Attorney General Jeff Sessions said Friday he is taking "seriously" complaints President Trump has raised about bias against him in the Justice Department, but stopped short of saying he will appoint a special counsel to investigate that bias.

“We’re going to take seriously the concerns that have been expressed,” Sessions said. "I would just say that we intend to monitor our people to maintain high standards. But I got to tell you, sometimes things that appear to be bad in the press have more innocent explanations."
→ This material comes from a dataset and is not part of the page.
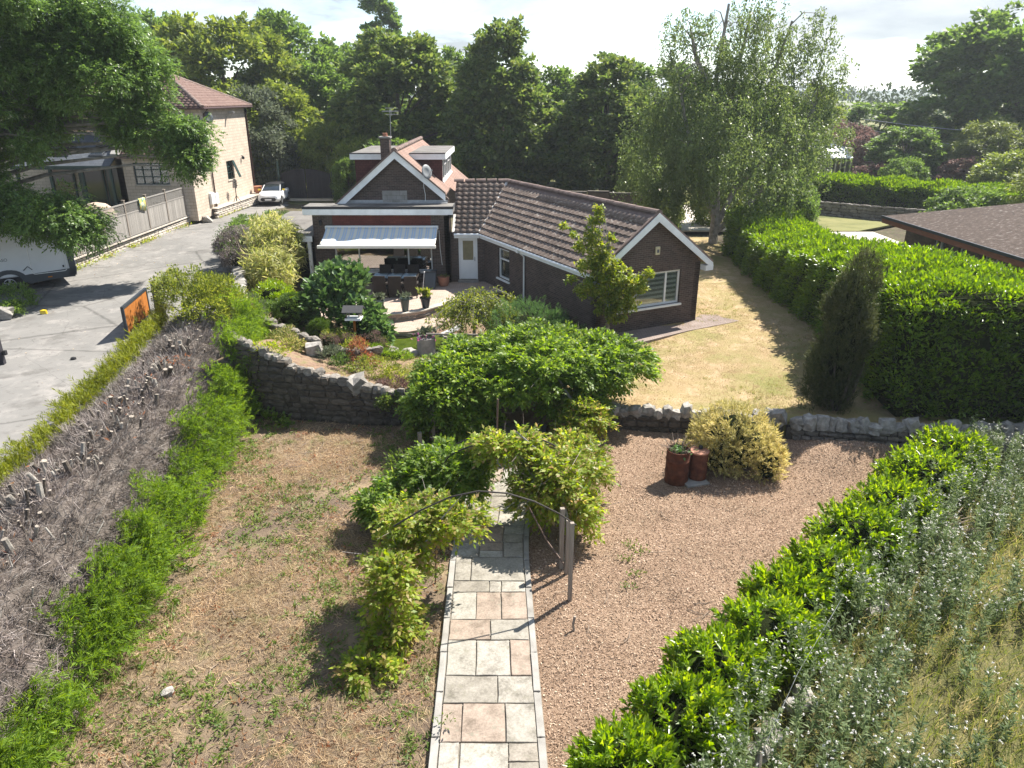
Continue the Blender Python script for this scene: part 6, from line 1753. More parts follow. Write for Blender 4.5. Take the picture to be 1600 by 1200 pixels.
# dead twigs
n = 95000
jj = gg.integers(0, len(F), n); fa = np.array(F)[jj]
w4 = gg.dirichlet((1, 1, 1, 1), n)
A = (VT[fa] * w4[:, :, None]).sum(axis=1)
nr = unit(np.cross(VT[fa[:, 1]] - VT[fa[:, 0]], VT[fa[:, 3]] - VT[fa[:, 0]])); nr[nr[:, 2] < -0.1] *= -1
side = (A[:, 0] - np.array([hx(v) for v in A[:, 1]]))
D = unit(nr * 0.75 + gg.normal(size=(n, 3)) * 0.8 + np.stack([np.sign(side) * 0.45, np.zeros(n), np.full(n, 0.12)], axis=1))
Lg = 0.08 + 0.24 * gg.random(n) ** 1.6
V_, F_ = strips(A - D * 0.05, A + D * Lg[:, None], 0.005 + 0.008 * gg.random(n), gg)
fast_obj('dead_twigs', V_, F_, LM['dead'], hedge, kind='stuff')
n = 5200; jj = gg.integers(0, len(F), n); fa = np.array(F)[jj]; A = VT[fa].mean(axis=1)
D = unit(gg.normal(size=(n, 3)) + np.array([0.3, 0, 0.9])); V_, F_ = strips(A, A + D * (0.15 + .4 * gg.random(n))[:, None], 0.012, gg)
fast_obj('long_dead_twigs', V_, F_, LM['dead'], hedge, kind='stuff')
n = 260; c = np.array([[hx(v) + gg.normal() * .6, v, 1.75] for v in 7 + 17 * gg.random(14)]); A = np.repeat(c, n // 14, axis=0) + gg.normal(size=(n // 14 * 14, 3)) * 0.18
V_, F_ = leaf4(A, rdir(len(A), gg), 0.16, 0.04, g=gg); fast_obj('rusty_sprays', V_, F_, LM['red'], hedge, kind='stuff')
gb = random.Random(19); q = MB()
for k in range(190):
    y = gb.uniform(6, 24.5); u = gb.uniform(-.9, 1.2); x = hx(y) + u; z = float(htop(np.array(min(1, u)), np.array(y))) - .15 - .5 * max(0, u - .8); p = Vector((x, y, z)); P = [p]
    dd = Vector((.5 * u + gb.uniform(-.6, .6), gb.uniform(-.8, .6), gb.uniform(.3, 1.0))).normalized()
    for i in range(4): p = p + dd * gb.uniform(.07, .16); dd = (dd + Vector((gb.uniform(-.5, .5), gb.uniform(-.5, .5), gb.uniform(-.45, .3)))).normalized(); P.append(p)
    r = gb.choice((.007, .009, .012, .018)); q.tube(P, [r, r * .85, r * .7, r * .5, r * .25], 5)
q.build('dead_branches', M['bark_pale'], hedge, kind='stuff')
# sawn stubs standing in groups
rs = random.Random(9)
yy = 7.2; ns = 0
while yy < 24.6:
    m = rs.randint(13, 17)
    for k in range(m):
        y = yy + rs.gauss(0, 0.16); x = hx(y) + rs.gauss(-0.05, 0.34); r = rs.choice((0.014, 0.018, 0.022, 0.026, 0.032, 0.04, 0.055)); h = rs.uniform(0.1, 0.34)
        z0 = float(htop(np.array((x - hx(y)) / 1.15), np.array(y))) - 0.12
        lean = Vector((rs.uniform(-.45, .45), rs.uniform(-.45, .3), 1)).normalized()
        p0 = Vector((x, y, z0)); p1 = p0 + lean * (h + 0.12)
        q = MB(); q.cyl(p0, p1, r * 1.15, r, 8); q.mi[-1] = 1
        q.build('sawn_stub', [M['bark_pale'] if rs.random() < .4 else M['bark'], M['cut']], hedge); ns += 1
    yy += rs.uniform(0.75, 1.15)
# green fringes: fronds in sprays
def fronds(name, centres, dirs, m, L, W, nper, rad, parent, g2, fan=True):
    k = max(2, nper // 11) if fan else nper
    C = np.repeat(centres, k, axis=0); Dm = np.repeat(dirs, k, axis=0)
    C = C + g2.normal(size=C.shape) * rad
    D = unit(Dm + g2.normal(size=C.shape) * (0.42 if fan else .6))
    if fan: V, F = fan_sprays(C, D, g2, L * 1.5, 13, W * .5)
    else: V, F = leaf4(C, D, L * (.6 + .8 * g2.random(len(C))), W * (.7 + .6 * g2.random(len(C))), g=g2, wide=0.35)
    return fast_obj(name, V, F, m, parent, kind='stuff')
# garden side: broken clumps low down
cl = []
for y0, y1, xo, zt, dens in ((5.2, 7.4, 2.1, 0.75, 1.2), (7.3, 9.0, 2.0, 0.75, 1.3), (9.2, 10.6, 1.95, 0.95, 1.2), (10.4, 12.6, 2.0, 1.3, 1.5), (12.4, 14.8, 1.85, 1.1, 1.3), (14.6, 17.4, 1.8, 1.35, 1.3), (17.2, 20.3, 1.95, 1.75, 1.5), (20.2, 24.6, 2.0, 2.1, 1.5)):
    k = int(95 * (y1 - y0) * dens)
    y = y0 + (y1 - y0) * gg.random(k); lum = .5 + .5 * np.sin(y * 3.3) * np.sin(y * 1.37 + 1); kp = gg.random(k) < .42 + .8 * lum; y = y[kp]; lum = lum[kp]; k = len(y); z = 0.05 + (zt - 0.05) * gg.random(k) ** 0.8 * (.5 + .75 * lum)
    x = np.array([hx(v) for v in y]) + xo + gg.normal(size=k) * 0.2 + .28 * (lum - .5) - 0.5 * (z / zt) ** 2 + (0.12 if zt < 1.6 else 0)
    if y0 > 20: z += 0.5
    cl.append(np.stack([x, y, z], axis=1))
cl = np.concatenate(cl)
dr = np.tile(np.array([0.62, -0.15, 0.55]), (len(cl), 1)) + gg.normal(size=cl.shape) * 0.3
fronds('green_fronds', cl, unit(dr), LM['conifer'], 0.18, 0.034, 50, 0.11, hedge, gg)
k = 700; y = 6.5 + 20 * gg.random(k); x = np.array([hx(v) for v in y]) - 1.3 - 0.28 * gg.random(k) - 0.25 * (y > 17); z = 1.25 + 0.48 * gg.random(k)
cl = np.stack([x, y, z], axis=1); dr = np.tile(np.array([-0.5, -0.1, 0.8]), (k, 1)) + gg.normal(size=cl.shape) * 0.3
fronds('yellow_fronds', cl, unit(dr), LM['conifer_yellow'], 0.18, 0.034, 44, 0.10, hedge, gg)
# leafy tall bush at the far end of the hedge
shrub('shrub', 'loose olive green shrub at the far end of the cut hedge behind the orange gate', 'shrub', -11.5, 25.5, 1.2, [(-11.7, 25.6, 2.6, 1.1, 0.9, 0.95), (-11.0, 26.2, 2.2, 1.1, 0.9, 0.8), (-12.5, 26.4, 2.3, 0.7, 0.7, 0.7), (-10.4, 25.2, 2.45, 1.0, 0.8, 0.75), (-9.7, 24.6, 2.1, 0.9, 0.8, 0.6), (-10.8, 24.6, 2.0, 1.0, 0.7, 0.5)], LM['maple'], 26, 0.2, 0.10, 0.05, seed=31, ncl=22, shell=0.3,
      stems=[([(-11.5, 25.6, 1.2), (-11.6, 25.6, 2.3), (-11.9, 25.5, 3.3)], [.04, .03, .01]), ([(-11.2, 25.9, 1.2), (-11.0, 26, 2.6)], [.03, .01])])
# ivy at the foot of the wall and weeds by it
shrub('bramble', 'pale bramble growing at the foot of the tall stone wall beside the hedge', 'bramble', -7.6, 19.9, 0, [(-7.6, 19.75, 0.25, 0.6, 0.3, 0.3), (-6.9, 19.6, 0.1, 0.5, 0.25, 0.2)], LM['weed'], 12, 0.14, 0.11, 0.09, seed=36, ncl=12)
shrub('ivy', 'dark ivy spilling over the right end of the tall stone wall', 'ivy', -3.3, 19.6, 0.7, [(-3.3, 19.55, 0.85, 0.55, 0.25, 0.2), (-3.6, 19.5, 0.7, 0.3, 0.15, 0.25)], LM['chestnut'], 16, 0.12, 0.07, 0.06, seed=37, ncl=18)

# ------------------------------------------------------------------ arches over the path
def hoop(x0, x1, y, zs, ztop, r, y1=None):
    n = 18; c = (x0 + x1) / 2; hw = (x1 - x0) / 2
    return [Vector((c - hw * math.cos(math.pi * k / n), y + ((y1 or y) - y) * k / n, zs + (ztop - zs) * math.sin(math.pi * k / n) ** 0.8)) for k in range(n + 1)]
a1 = thing('garden_arch', 'bare brown metal hoop on grey posts over the path, nearest the camera', 'arch', (-0.45, 11.5, 0), 'arches over the path')
q = MB(); P = [Vector(p) for p in ((-2.1, 11.2, 1.9), (-1.6, 11.3, 2.18), (-1.1, 11.4, 2.38), (-0.6, 11.45, 2.47), (-0.1, 11.5, 2.40), (0.4, 11.55, 2.20), (0.85, 11.6, 1.92), (1.18, 11.62, 1.66))]
q.tube(P, 0.016, 7); q.build('hoop', M['black_iron'], a1, smooth=True)
for (x, y, h, w_) in ((1.1, 11.56, 1.75, 0.07), (1.0, 12.65, 1.4, 0.085), (1.1, 12.45, 1.25, 0.06), (-2.12, 10.35, 0.85, 0.08)):
    q = MB(); q.cbox((x, y, -0.05), w_, w_, h + 0.05, 0.15); q.build('post', M['post_wood'], a1)
q = MB(); q.cyl((-1.52, 12.1, 0), (-1.42, 12.15, 1.7), 0.014, n=6); q.build('rod', M['rust_rod'], a1)
q = MB(); q.tube([(0.35, 13.0, 1.2), (0.7, 12.7, 0.62), (1.02, 12.3, 0.35)], 0.016, 6); q.build('strut', M['rust_rod'], a1)
q = MB(); q.tube([(1.12, 10.72, 0), (1.10, 10.74, 0.14), (1.13, 10.76, 0.30)], [0.025, 0.022, 0.026], 6); o = q.build('broken_stake', M['post_wood'], None); tag(o, 'short broken stake standing alone in the wood chips near the path', 'stake')
a2 = thing('garden_arch', 'leaf covered metal arch over the path, middle of the row', 'arch', (-0.3, 14.6, 0), 'arches over the path')
q = MB(); q.tube(hoop(-1.6, 1.25, 14.4, 1.1, 2.0, 0.02), 0.018, 7); q.tube(hoop(-1.6, 1.25, 14.9, 1.1, 1.95, 0.02), 0.018, 7); q.build('hoop', M['black_iron'], a2, smooth=True)
for x in (-1.6, 1.25):
    for y in (14.4, 14.9): q = MB(); q.cyl((x, y, -0.05), (x, y, 1.12), 0.02, n=6); q.build('post', M['rust_rod'], a2)
q = MB(); q.tube([(-2.0, 16.2, 1.25), (-1.6, 15.6, 1.42), (-1.2, 15.0, 1.5)], 0.018, 6); q.build('side_rail', M['black_iron'], a2)
a3 = thing('pergola', 'wisteria covered pergola of posts and rails spanning the garden wall', 'pergola', (0.4, 19.5, 0), 'arches over the path')
for x, y, h, w_, m in ((-2.12, 18.0, 1.25, 0.1, 'post_wood'), (1.9, 18.6, 1.4, 0.09, 'post_wood'), (-2.0, 21.0, 2.0, 0.09, 'post_wood'), (2.8, 21.0, 1.9, 0.09, 'post_wood')):
    q = MB(); q.cbox((x, y, -0.05 if y < 19 else 0.3), w_, w_, h); q.build('post', M[m], a3)
q = MB(); q.cyl((-0.42, 17.0, -0.02), (-0.36, 17.2, 1.85), 0.026, n=7); q.build('rod', M['rust_rod'], a3)
q = MB(); q.cyl((-2.6, 21.25, 2.3), (3.2, 21.2, 2.2), 0.03, n=6); q.build('rail', M['post_wood'], a3)
sp = thing('square_post', 'short square grey post standing left of the path arches', 'post', (-2.45, 17.65, 0), 'lone posts'); q = MB(); q.cbox((-2.45, 17.65, -0.05), 0.11, 0.11, 0.75, 0.2); q.build('post', M['post_wood'], sp)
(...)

Trump’s lawyer, Jay Sekulow, said a special counsel should be created to investigate Bruce Ohr, a high-ranking Justice Department official in the deputy attorney general’s office. Ohr met in 2016 with Fusion GPS founder Glenn Simpson and Christopher Steele, the British intelligence officer who put the controversial so-called "Trump dossier" together.

Ohr, who has since been demoted, was also married to Nellie Ohr, who worked for Fusion GPS during the 2016 presidential election.

Sekulow told CNN earlier this week a special counsel should be appointed to investigate Ohr’s ties to Fusion GPS.

Sessions also offered a defense of the FBI, telling reporters he believes the agency is “doing a great job around the country … We are reaching a higher level of unity and sophistication than we ever have.”

The comments came the same day that Sessions sat near Trump as he delivered a speech to law enforcement officers, and said it's a "shame" what has happened with the FBI. Trump called the agency’s handling of its investigation into Hillary Clinton’s private email server “really disgraceful" and promised to “rebuild” the FBI.

“I don’t share the view that the FBI is not functioning at a high level," Sessions said Friday. "In my view, the FBI has huge national security requirement but it's also fulfilling a fabulously important role against working to fight violent crime."